Elio Trifari, La Gazzetta dello Sport 1/8/2012, 1 agosto 2012
DAGLI SPORT DA COMBATTIMENTO IL 45% DEL NOSTRO MEDAGLIERE OLIMPICO
La Bbc ha cominciato a sfotterci fin dal primo giorno («Pistola, arco, fioretto: attenti agli italiani»), ma è un dato di fatto che nel bilancio parziale della spedizione azzurra a Londra 2012, dopo tre giornate, otto medaglie su otto siano arrivate dagli sport di combattimento: santi, navigatori, poeti e combattenti, allora?
D’altra parte, l’origine stessa, e buona parte della costruzione del nostro movimento sportivo, hanno origine militare. Molti fanno risalire la nascita dello sport moderno in Italia all’arrivo a Torino di un ginnasiarca svizzero, Rudolf Obermann, nel 1833, per educare alla vita militare i principini di casa Savoia. Di più, nei programmi della prima scuola nata dall’Unità d’Italia, era obbligatorio il tiro a segno fin dalle elementari, un libro e moschetto che andò avanti con regolarità almeno sino alla fine dell’Ottocento. E gli sport da combattimento, i «combat sports» come li chiamano gli anglosassoni, hanno piena cittadinanza nei Giochi moderni fin dal 1896. Nella storia olimpica estiva, l’Italia ha ottenuto il 45% delle sue medaglie (e il 42,4% degli ori) da queste discipline.
Sport da combattimento sono ovviamente la scherma e il tiro nelle sue varie accezioni (a volo, a segno, con l’arco), la lotta e il pugilato, il judo, il taekwondo e il pentathlon moderno. Nella scherma vinciamo medaglie dal 1900, con l’uno-due nella sciabola maestri di Conte e Santelli, ne abbiamo totalizzate 120 come i francesi; la lotta ci premia fin da Londra 1908, con Enrico Porro, lombardo di Lodi Vecchio, che ottenne la prima di 20 medaglie finora; la boxe da Anversa 1920, quando il torinese Edoardo Garzena fu bronzo nei piuma, offrendoci la prima di 43 medaglie in 90 anni.

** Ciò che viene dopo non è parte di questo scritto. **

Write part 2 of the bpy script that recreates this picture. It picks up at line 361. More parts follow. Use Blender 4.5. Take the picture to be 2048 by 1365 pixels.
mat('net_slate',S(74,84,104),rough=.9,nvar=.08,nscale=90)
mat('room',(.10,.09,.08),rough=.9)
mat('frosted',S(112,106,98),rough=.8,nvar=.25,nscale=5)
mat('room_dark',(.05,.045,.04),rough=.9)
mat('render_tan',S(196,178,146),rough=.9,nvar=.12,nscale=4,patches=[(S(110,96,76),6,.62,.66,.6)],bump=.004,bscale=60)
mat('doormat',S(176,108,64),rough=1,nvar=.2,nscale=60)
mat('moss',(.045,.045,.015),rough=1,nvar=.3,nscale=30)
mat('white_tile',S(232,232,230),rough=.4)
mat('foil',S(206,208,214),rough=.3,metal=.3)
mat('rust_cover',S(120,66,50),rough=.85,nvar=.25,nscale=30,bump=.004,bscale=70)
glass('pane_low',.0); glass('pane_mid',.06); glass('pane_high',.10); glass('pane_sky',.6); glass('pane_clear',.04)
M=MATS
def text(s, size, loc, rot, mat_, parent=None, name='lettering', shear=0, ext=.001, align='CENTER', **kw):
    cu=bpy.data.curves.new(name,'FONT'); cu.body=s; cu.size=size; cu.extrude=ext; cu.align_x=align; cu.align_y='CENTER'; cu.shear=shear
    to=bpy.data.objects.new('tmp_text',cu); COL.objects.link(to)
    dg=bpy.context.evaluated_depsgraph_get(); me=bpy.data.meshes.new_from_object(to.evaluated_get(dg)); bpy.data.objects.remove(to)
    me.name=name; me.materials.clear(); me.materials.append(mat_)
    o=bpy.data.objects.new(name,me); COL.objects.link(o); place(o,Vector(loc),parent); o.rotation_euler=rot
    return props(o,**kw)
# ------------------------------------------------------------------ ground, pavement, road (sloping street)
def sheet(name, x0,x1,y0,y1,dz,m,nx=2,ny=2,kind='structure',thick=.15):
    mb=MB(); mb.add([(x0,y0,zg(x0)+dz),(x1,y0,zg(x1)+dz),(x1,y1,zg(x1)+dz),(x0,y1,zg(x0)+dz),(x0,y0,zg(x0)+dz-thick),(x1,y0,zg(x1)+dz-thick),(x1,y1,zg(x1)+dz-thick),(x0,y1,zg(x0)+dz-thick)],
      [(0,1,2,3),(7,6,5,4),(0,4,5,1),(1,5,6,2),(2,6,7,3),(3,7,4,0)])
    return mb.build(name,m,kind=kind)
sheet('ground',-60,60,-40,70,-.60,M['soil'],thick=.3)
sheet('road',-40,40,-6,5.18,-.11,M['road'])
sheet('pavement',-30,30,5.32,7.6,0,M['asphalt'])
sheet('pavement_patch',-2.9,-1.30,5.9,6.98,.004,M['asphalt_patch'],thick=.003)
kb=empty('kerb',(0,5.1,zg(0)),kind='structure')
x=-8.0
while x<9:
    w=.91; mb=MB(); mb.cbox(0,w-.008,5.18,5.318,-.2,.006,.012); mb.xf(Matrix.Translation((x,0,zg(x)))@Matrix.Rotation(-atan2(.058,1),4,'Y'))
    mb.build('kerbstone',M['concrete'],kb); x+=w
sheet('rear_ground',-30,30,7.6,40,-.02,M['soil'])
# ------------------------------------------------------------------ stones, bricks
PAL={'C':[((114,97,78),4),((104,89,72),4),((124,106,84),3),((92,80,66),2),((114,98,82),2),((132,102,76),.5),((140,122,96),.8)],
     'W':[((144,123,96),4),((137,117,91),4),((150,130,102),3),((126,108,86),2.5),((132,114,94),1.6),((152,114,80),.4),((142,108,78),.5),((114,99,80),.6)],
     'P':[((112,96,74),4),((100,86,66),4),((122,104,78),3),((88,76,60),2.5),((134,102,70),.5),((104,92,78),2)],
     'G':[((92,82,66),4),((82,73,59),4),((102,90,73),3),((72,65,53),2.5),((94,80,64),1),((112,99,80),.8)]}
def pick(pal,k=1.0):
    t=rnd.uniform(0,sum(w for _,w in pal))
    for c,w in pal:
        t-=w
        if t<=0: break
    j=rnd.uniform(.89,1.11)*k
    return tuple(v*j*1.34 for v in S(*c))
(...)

Spostando l’accento sul tiro, che soltanto noi separiamo in a volo e a segno, siamo maestri nella prima disciplina, fra trap, double trap e skeet, e costruiamo alcune delle più ricercate armi da competizione. Quanto alla seconda, non stupiscano le recenti medaglie, da Di Donna a oggi. L’Italia dei «gunmen» vanta un giorno dei giorni irripetibile, quel 12 agosto 1932 a Los Angeles in cui nella pistola automatica tre azzurri occuparono i primi 4 posti. Due di loro erano di Ravenna, il migliore, Renzo Morigi, era il federale della città, vinse lo spareggio centrando 6 bersagli a 25 metri in meno di due secondi. Lo volevano sceriffo in diverse contee, ma lui tornò in Italia a vivere declino e caduta del fascismo.
Sparare, tirare, colpire, abbattere sono gesti che appartengono agli albori della società umana: se lo sport li incanala nel superamento non cruento dell’avversario, teniamoci anche questi gesti. Destano una terribile eco, ma sono la faccia meno deprecabile della nostra aggressività.